Data lines »
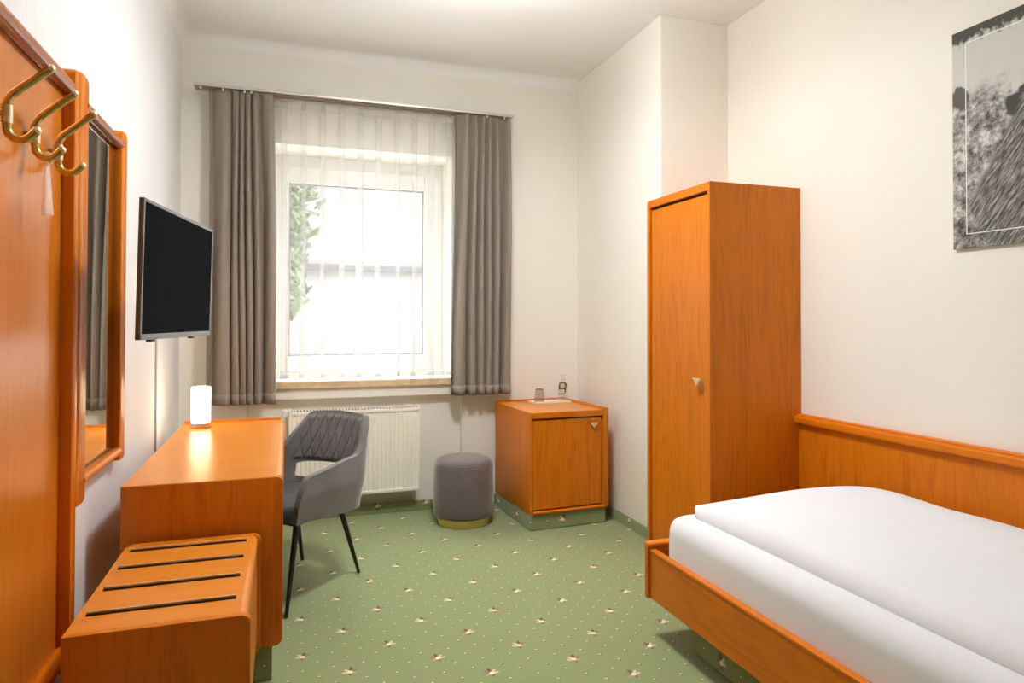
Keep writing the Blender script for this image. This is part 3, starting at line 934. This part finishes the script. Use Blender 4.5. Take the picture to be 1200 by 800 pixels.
def cushion_mesh(x0, x1, y0, y1, z0, z1, r, nx=40, ny=60, px=6.0, side=.5, wob=0, seed=0, topfn=None):
    """soft box: superellipse-rounded slab"""
    rr = random.Random(seed)
    ph = [rr.uniform(0, 6.28) for _ in range(8)]
    b = bmesh.new()
    cx, cy, hx, hy, hz = (x0+x1)/2, (y0+y1)/2, (x1-x0)/2, (y1-y0)/2, (z1-z0)/2
    # build from cube grid
    t = bmesh.new()
    bmesh.ops.create_cube(t, size=2)
    bmesh.ops.subdivide_edges(t, edges=list(t.edges), cuts=31, use_grid_fill=True)
    for v in t.verts:
        x, y, z = v.co
        # inner box clamp rounding
        X, Y, Z = cx+x*hx, cy+y*hy, (z0+z1)/2+z*hz
        ix = max(x0+r, min(x1-r, X)); iy = max(y0+r, min(y1-r, Y)); iz = max(z0+min(r, hz*.98), min(z1-min(r, hz*.98), Z))
        # spread grid toward the rounded rim
        dv = Vector((X-ix, Y-iy, Z-iz))
        if dv.length > 1e-9:
            m_ = max(abs(dv.x), abs(dv.y), abs(dv.z))
            dv = dv.normalized()*m_
        p = Vector((ix, iy, iz))+dv
        if topfn: p = topfn(p, (x, y, z))
        v.co = p
    merge(b, t)
    return b
mt = cushion_mesh(EX+.036, 2.528, .52, 2.50, .226, .540, .075,
                  topfn=lambda p, q: Vector((p.x - .008*math.sin(PI*(p.z-.226)/.309)*(q[0] < -.9), p.y, p.z + (.006*(1-q[0]**2)*(1-q[1]**4) if q[2] > .5 else 0))))
mo = obj('mattress', mt, LINEN, None, True, loc=(2.0, 1.5, .226))
tag(mo, 'white-sheeted mattress lying in the bed frame under the duvet', 'mattress')
mo.modifiers.new('s', 'SUBSURF').render_levels = 1
def duvet_h(x, y):
    dl, dr, df, dn = x-1.585, 2.515-x, 2.43-y, y-.56
    f = lambda d, w, p: 1-(1-min(1, max(0, d)/w))**p
    rim = min(1, max(0, min(dl, df, dn, dr))/.045); rim = math.sqrt(max(0, 1-(1-rim)**2))
    h = .034*rim + .068*f(dl, .55, 3.4)*f(df, .40, 3.0)*f(dn, .3, 4)*f(dr, .30, 2.6)
    w = min(1, h/.06)
    h += w*(.0035*math.sin(9*x+3*y+1)+.003*math.sin(5*x-7*y)+.0018*math.sin(17*y+4*x)+.006*math.sin(3.1*y+.6))
    return h
def duvfn(u, v):
    # outline with rounded corners, dense samples near the rim; v=0 rim .. 1 centre
    x = 1.585 + .93*u; y = .56 + 1.87*v
    return x, y
t_ = bmesh.new(); NX, NY = 70, 110
def warp(a): return .5-.5*math.cos(PI*a)
top, bot = [], []
for i in range(NX+1):
    ct, cb_ = [], []
    for j in range(NY+1):
        u, v = warp(i/NX), warp(j/NY)
        x, y = 1.585+.93*u, .56+1.87*v
        # round the plan corners
        cxr = .07
        for (ax, ay) in ((1.585+cxr, 2.43-cxr), (1.585+cxr, .56+cxr), (2.515-cxr, 2.43-cxr), (2.515-cxr, .56+cxr)):
            dx_, dy_ = x-ax, y-ay
            if (dx_ < 0) == (ax < 2) and (dy_ > 0) == (ay > 1.5) and dx_ != 0 and dy_ != 0:
                L_ = math.hypot(dx_, dy_); m_ = max(abs(dx_), abs(dy_))
                x, y = ax+dx_/L_*m_, ay+dy_/L_*m_
        h = duvet_h(x, y)
        ct.append(t_.verts.new((x, y, (.5420 if i in (0, NX) or j in (0, NY) else .5475)+h))); cb_.append(t_.verts.new((x, y, .5415 if i in (0, NX) or j in (0, NY) else .5470)))
    top.append(ct); bot.append(cb_)
for i in range(NX):
    for j in range(NY):
        t_.faces.new((top[i][j], top[i+1][j], top[i+1][j+1], top[i][j+1]))
        t_.faces.new((bot[i][j], bot[i][j+1], bot[i+1][j+1], bot[i+1][j]))
for i in range(NX):
    t_.faces.new((top[i][0], bot[i][0], bot[i+1][0], top[i+1][0])); t_.faces.new((top[i][NY], top[i+1][NY], bot[i+1][NY], bot[i][NY]))
for j in range(NY):
    t_.faces.new((top[0][j], top[0][j+1], bot[0][j+1], bot[0][j])); t_.faces.new((top[NX][j], bot[NX][j], bot[NX][j+1], top[NX][j+1]))
do = obj('duvet', t_, LINEN, None, True, loc=(2.0, 1.5, .5475))
tag(do, 'thick white duvet spread over the mattress', 'duvet')

# ------------------------------------------------------------------ picture
def printmat():
    k = N('black_and_white_print')
    c = k.n('ShaderNodeTexCoord'); sep = k.n('ShaderNodeSeparateXYZ'); k.l(c.outputs['Object'], sep.inputs[0])
    Y, Z = sep.outputs[1], sep.outputs[2]       # Y: 0 at left edge going negative, Z up from the bottom
    T = k.math('MULTIPLY', Y, -1.0)
    v = c.outputs['Object']
    n1 = k.noise(v, 14, 4, .6); n2 = k.noise(v, 42, 5, .65); n3 = k.noise(v, 5, 2)
    # pebbly ground
    ground = k.ramp(k.math('ADD', k.math('MULTIPLY', n1, .5), k.math('MULTIPLY', n2, .5)), [(.40, (.06, .06, .055)), (.5, (.30, .29, .27)), (.60, (.66, .65, .62))])
    pale = k.ramp(n3, [(.3, (.52, .54, .50)), (.7, (.62, .63, .59))])
    edge = k.math('ADD', Z, k.math('MULTIPLY', k.math('SUBTRACT', n1, .5), .22))
    f = k.n('ShaderNodeMapRange'); k.l(edge, f.inputs[0]); f.inputs[1].default_value = .56; f.inputs[2].default_value = .66
    col = k.mix(f.outputs[0], ground, pale)
    # dark foliage along the top, lower to the left
    te = k.math('ADD', k.math('SUBTRACT', Z, k.math('MULTIPLY', T, .0)), k.math('MULTIPLY', k.math('SUBTRACT', n2, .5), .12))
    f2 = k.n('ShaderNodeMapRange'); k.l(te, f2.inputs[0]); f2.inputs[1].default_value = .825; f2.inputs[2].default_value = .85
    col = k.mix(f2.outputs[0], col, (.07, .07, .055, 1))
    # dark boulder shapes
    def blob(cy, cz, ry, rz, colr, col):
        d = k.math('ADD', k.math('POWER', k.math('ABSOLUTE', k.math('DIVIDE', k.math('SUBTRACT', T, cy), ry)), 2.0),
                   k.math('POWER', k.math('ABSOLUTE', k.math('DIVIDE', k.math('SUBTRACT', Z, cz), rz)), 2.0))
        d = k.math('ADD', d, k.math('MULTIPLY', k.math('SUBTRACT', n1, .5), 3.0))
        f = k.n('ShaderNodeMapRange'); k.l(d, f.inputs[0]); f.inputs[1].default_value = 1.1; f.inputs[2].default_value = .8
        return k.mix(f.outputs[0], col, colr)
    col = blob(.03, .61, .04, .05, (.10, .10, .09, 1), col)
    col = blob(.30, .53, .08, .07, (.06, .06, .055, 1), col)
    # furry / feathery back rising to the right with slanting streaks
    ca, sa = math.cos(math.radians(52)), math.sin(math.radians(52))
    al = k.math('ADD', k.math('MULTIPLY', T, ca), k.math('MULTIPLY', Z, sa))
    ac = k.math('SUBTRACT', k.math('MULTIPLY', Z, ca), k.math('MULTIPLY', T, sa))
    ac = k.math('ADD', ac, k.math('MULTIPLY', k.math('SUBTRACT', n1, .5), .012))
    cc = k.n('ShaderNodeCombineXYZ'); k.l(k.math('MULTIPLY', al, 16.0), cc.inputs[0]); k.l(k.math('MULTIPLY', ac, 120.0), cc.inputs[1])
    st_ = k.noise(cc.outputs[0], 1.0, 5, .7, .35)
    fur = k.ramp(st_, [(.36, (.04, .04, .035)), (.50, (.15, .145, .13)), (.66, (.46, .45, .42))])
    line = k.math('SUBTRACT', k.math('SUBTRACT', k.math('MULTIPLY', T, 1.7), .10), k.math('MULTIPLY', k.math('ABSOLUTE', k.math('SUBTRACT', Z, .16)), .95))
    line = k.math('ADD', line, k.math('MULTIPLY', k.math('SUBTRACT', n2, .5), .10))
    f3 = k.n('ShaderNodeMapRange'); k.l(line, f3.inputs[0]); f3.inputs[1].default_value = -.01; f3.inputs[2].default_value = .03
    col = k.mix(f3.outputs[0], col, fur)
    k.l(col, k.b.inputs['Base Color']); k.b.inputs['Roughness'].default_value = .6; k.b.inputs['Specular IOR Level'].default_value = .15
    return k.m
PY0, PY1, PZ0, PZ1 = 2.035, .80, 1.636, 2.520
pc = thing('framed_print', 'large black and white animal photo print hung on the right wall', 'picture', (XR-.002, PY0, PZ0))
obj('print', box(XR-.016, XR-.002, PY1, PY0, PZ0, PZ1, .001), printmat(), pc)
b = bmesh.new()
xx0, xx1 = XR-.0168, XR-.0155
ya, yb_, za, zb_ = PY0-.056, PY1+.056, PZ0+.056, PZ1-.056
for a in [(yb_, ya, za, za+.0035), (yb_, ya, zb_-.0035, zb_), (ya-.0035, ya, za, zb_), (yb_, yb_+.0035, za, zb_)]:
    box(xx0, xx1, a[0], a[1], a[2], a[3], bm=b)
obj('inset_line', b, LINEW, pc)

# ------------------------------------------------------------------ ceiling lamp, plus added fill lights out of view
cl = thing('ceiling_light', 'round white ceiling lamp in the middle of the room', 'lamp', (.85, 2.75, ZC))
obj('fitting', lathe([(.05, 0), (.22, 0), (.22, -.03), (.05, -.03)], (.85, 2.75, ZC), 48), WHITEP, cl, 40)
obj('shade', lathe([(.20, -.03), (.205, -.05), (.18, -.085), (.10, -.10), (0, -.103)], (.85, 2.75, ZC), 48, cap=False), CEILG, cl, True)
L1 = light('ceiling_lamp_light', 'AREA', (.85, 2.75, ZC-.12), 31, (.96, .98, 1.0), shape='DISK', size=.4)
L1.parent = None
L2 = light('ceiling_bounce_fill', 'AREA', (.85, 2.75, ZC-.40), 30, (.96, .98, 1.0), shape='DISK', size=.5)  # added upward fill without a fixture, brightens ceiling and walls by bounce
L2.rotation_euler = (PI, 0, 0)
L3 = light('front_fill_light', 'POINT', (.9, -.5, 2.7), 1, (1.0, .94, .87), shadow_soft_size=.25)  # weak fill added behind the viewpoint, no known lamp there
L4 = light('table_lamp_glow', 'POINT', (-.445, 4.03, DZ+.13), 3.0, (1.0, .70, .40), shadow_soft_size=.045)
cl2 = thing('ceiling_light', 'small made-up ceiling fitting above the added front fill light', 'lamp', (.9, -.5, ZC))  # unseen fitting made up to go with the front fill
obj('fitting', lathe([(.04, 0), (.10, 0), (.10, -.03), (.04, -.03)], (.9, -.5, ZC), 32), WHITEP, cl2, 40)
bpy.data.objects.remove(L4)

# ------------------------------------------------------------------ daylight
w = bpy.data.worlds.new('World'); bpy.context.scene.world = w; w.use_nodes = True
bg = w.node_tree.nodes['Background']
wt = w.node_tree
gc = wt.nodes.new('ShaderNodeTexCoord'); gs = wt.nodes.new('ShaderNodeSeparateXYZ'); gr = wt.nodes.new('ShaderNodeMapRange')
wt.links.new(gc.outputs['Generated'], gs.inputs[0]); wt.links.new(gs.outputs[2], gr.inputs[0])
gr.inputs[1].default_value = .15; gr.inputs[2].default_value = .75; gr.inputs[3].default_value = .80; gr.inputs[4].default_value = 12.0   # overcast sky, brighter overhead
wt.links.new(gr.outputs[0], bg.inputs[1])
bg.inputs[0].default_value = (.93, .96, 1.0, 1)
P = light('window_portal', 'AREA', ((OX0+OX1)/2, YB+.48, (OZ0+OZ1)/2), 1, (1, 1, 1), shape='RECTANGLE', size=OX1-OX0, size_y=OZ1-OZ0)
P.rotation_euler = (-PI/2, 0, 0)
P.data.cycles.is_portal = True

# ------------------------------------------------------------------ camera
yaw, pitch, roll, f, cy = .3223, .0141, .0018, 788.12, 364.9
cam = bpy.data.cameras.new('Camera'); co = bpy.data.objects.new('Camera', cam); COL.objects.link(co)
F = Vector((math.sin(yaw)*math.cos(pitch), math.cos(yaw)*math.cos(pitch), math.sin(pitch)))
R0 = Vector((math.cos(yaw), -math.sin(yaw), 0)); U0 = R0.cross(F)
R_ = math.cos(roll)*R0+math.sin(roll)*U0; U_ = -math.sin(roll)*R0+math.cos(roll)*U0
co.matrix_world = Matrix(((R_.x, U_.x, -F.x, 0), (R_.y, U_.y, -F.y, 0), (R_.z, U_.z, -F.z, 1.3415), (0, 0, 0, 1)))
cam.sensor_width = 36; cam.sensor_fit = 'HORIZONTAL'; cam.lens = f*36/1200
cam.shift_y = -(400-cy)/1200
cam.clip_start = .02
sc = bpy.context.scene
sc.camera = co
sc.view_settings.view_transform = 'Standard'
sc.view_settings.look = 'None'
sc.view_settings.exposure = 0.53
sc.view_settings.gamma = 1
sc.view_settings.use_curve_mapping = False
sc.cycles.use_denoising = True
sc.cycles.max_bounces = 12
sc.cycles.diffuse_bounces = 8
sc.cycles.transparent_max_bounces = 24
sc.cycles.caustics_reflective = False
sc.cycles.caustics_refractive = False
sc.cycles.sample_clamp_indirect = 6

Instructions for the task »
How many of the lines in the listing above hold the word "picture"? Report only that figure.

Exercise solution »
3